Post by
MinisterofDOOM »
https://forums.nicoclub.com/ministerofdoom-u16506.html
Tue Mar 23, 2010 6:39 pm
Yep. Even guys with top-end CPUs are limited by their graphics hardware now. I have an i7 920 but it's only backed by a single gtx260 so I still only get about 50fps in Crysis at "high" (not very high) settings.
I remember back in the day when my gaming rig was a P1 200MHz with 64MB of RAM and a Diamond Stealth 2000 Pro (8MB Video RAM!!!!!) I could run games like RA2 and DII:LoD even though I didn't meet requirements processor-wise because I had so much RAM. And the Stealth took a lot of the load for D2 off the processor.
As for this "unlimited detail" thing...it sounds fishy to me. It sounds wonderful when you talk about only having to render what's visible, thus only ever the screen resolution's worth of pixels on a per-pixel basis. But it cannot be that simple. It isn't used for rendering stills or slideshows. It's used to render real-time dynamically generated 3D content. Stuff changes. Stuff EXISTS outside the FOV. You still have to keep track of that s***, you still have to render the effects of that s*** (shadows, pullets, cast light, etc.). So yeah, as a FINAL DRAW PASS that tech is grand. But the final draw isn't what consumes processing power. It's the computation of what is what does what to what and why. Just because you're not directly drawing something doesn't mean it isn't using computational power.

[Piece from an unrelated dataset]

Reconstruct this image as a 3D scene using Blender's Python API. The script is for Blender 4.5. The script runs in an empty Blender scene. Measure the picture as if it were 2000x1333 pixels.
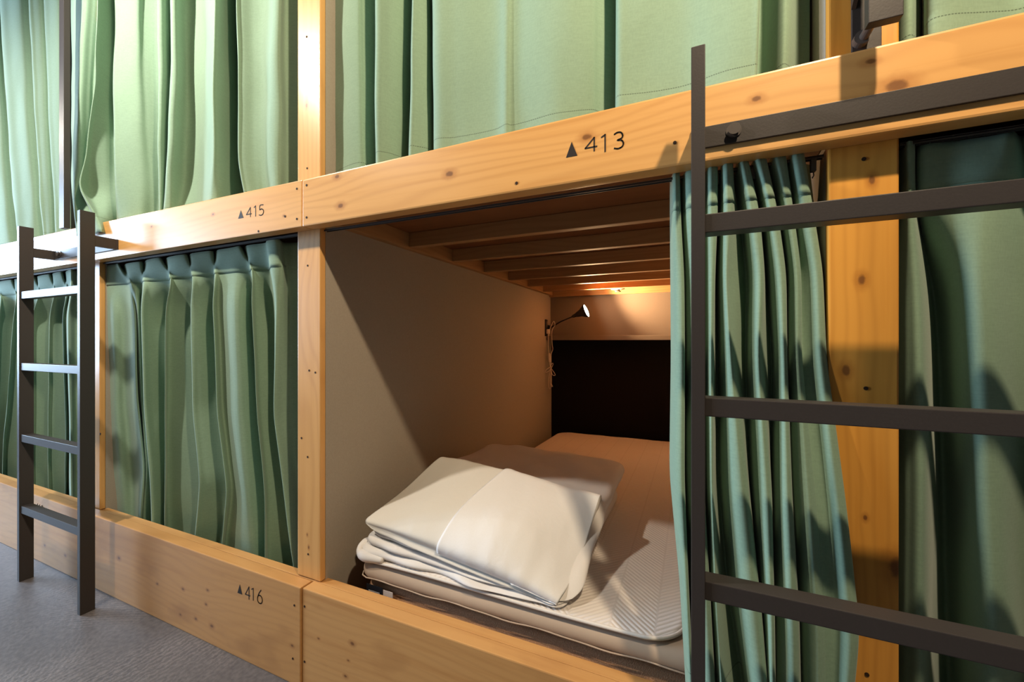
import bpy, bmesh, math, random
from mathutils import Vector, noise
import numpy as np

sc = bpy.context.scene
C = sc.collection
rnd = random.Random(4)

# ------------------------------------------------------------------ camera
F_PX, YAW, CAM = 796.0, math.radians(23.73), Vector((0.0, -0.80, 0.96))
cam_d = bpy.data.cameras.new('camera')
cam_d.sensor_width = 36.0
cam_d.lens = F_PX / 2000 * 36
cam_d.clip_start = 0.02
cam = bpy.data.objects.new('camera', cam_d)
C.objects.link(cam)
cam.location = CAM
cam.rotation_euler = (math.pi / 2, 0, YAW)
sc.camera = cam

# ------------------------------------------------------------------ colour management, world, lights
sc.view_settings.view_transform = 'Standard'
sc.view_settings.look = 'None'
sc.view_settings.gamma = 1.0
sc.view_settings.use_curve_mapping = False
sc.view_settings.exposure = 0.55
sc.cycles.use_denoising = True
sc.cycles.max_bounces = 10
sc.cycles.diffuse_bounces = 6
sc.cycles.sample_clamp_indirect = 6.0

world = bpy.data.worlds.new('world')
sc.world = world
world.use_nodes = True
world.node_tree.nodes['Background'].inputs[0].default_value = (0.55, 0.75, 1.0, 1)
world.node_tree.nodes['Background'].inputs[1].default_value = 0.4

def lamp(name, kind, loc, energy, color, size=0.1, aim=None, **kw):
    d = bpy.data.lights.new(name, kind)
    d.energy = energy
    d.color = color
    if kind == 'AREA':
        d.shape = kw.get('shape', 'DISK')
        d.size = size
        if 'size_y' in kw:
            d.size_y = kw['size_y']
    else:
        d.shadow_soft_size = size
    if kind == 'SPOT':
        d.spot_size = kw.get('angle', 2.0)
        d.spot_blend = kw.get('blend', 0.5)
    o = bpy.data.objects.new(name, d)
    C.objects.link(o)
    o.location = loc
    if aim is not None:
        o.rotation_euler = (Vector(aim) - Vector(loc)).to_track_quat('-Z', 'Y').to_euler()
    return o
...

Really, all this sounds like to me is just neutered voxels. You can't just ignore stuff that isn't visible, ESPECIALLY occluded objects within the FOV. That stuff still "exists" and still has cause-and-effect relationships with everything else (in and out of view). So the "search engine" explanation they give is crap. The engine might be able to search for what to DRAW but everything else still exists. The draw pass is all that's seeing any improvement.
Plus, they don't say ANYTHING about how it handles shadows, light sources, dynamic lighting, etc. At least not that I could see.
In the end, you can make up lots of magic terms for stuff, but there's more to graphics than just drawing the 1440x900 (or howevermany) pixels the player sees in a given frame. If that was all that was necessary, we'd already be in a GPU-less world. Plus, that idea is not new and NOT exclusive to unlimited detail (or exclusive from traditional polygonal rendering).
Some neat ideas, but it isn't the magic solution the poshly-accented narrator fellow makes it out to be. It does not replace all that processing. The stuff the "search engine" algorithm searches for still has to come from somewhere, and THAT takes processing power.
At any rate, if you watch those videos, the framerate during the UD demo scenes is HORRENDOUS. Certainly not adequate for gaming. And those are static scenes.
With more info, it might be possible to convince me there's something to this, but right now it sounds to me just like the 100mpg carburetor does: too good to be true.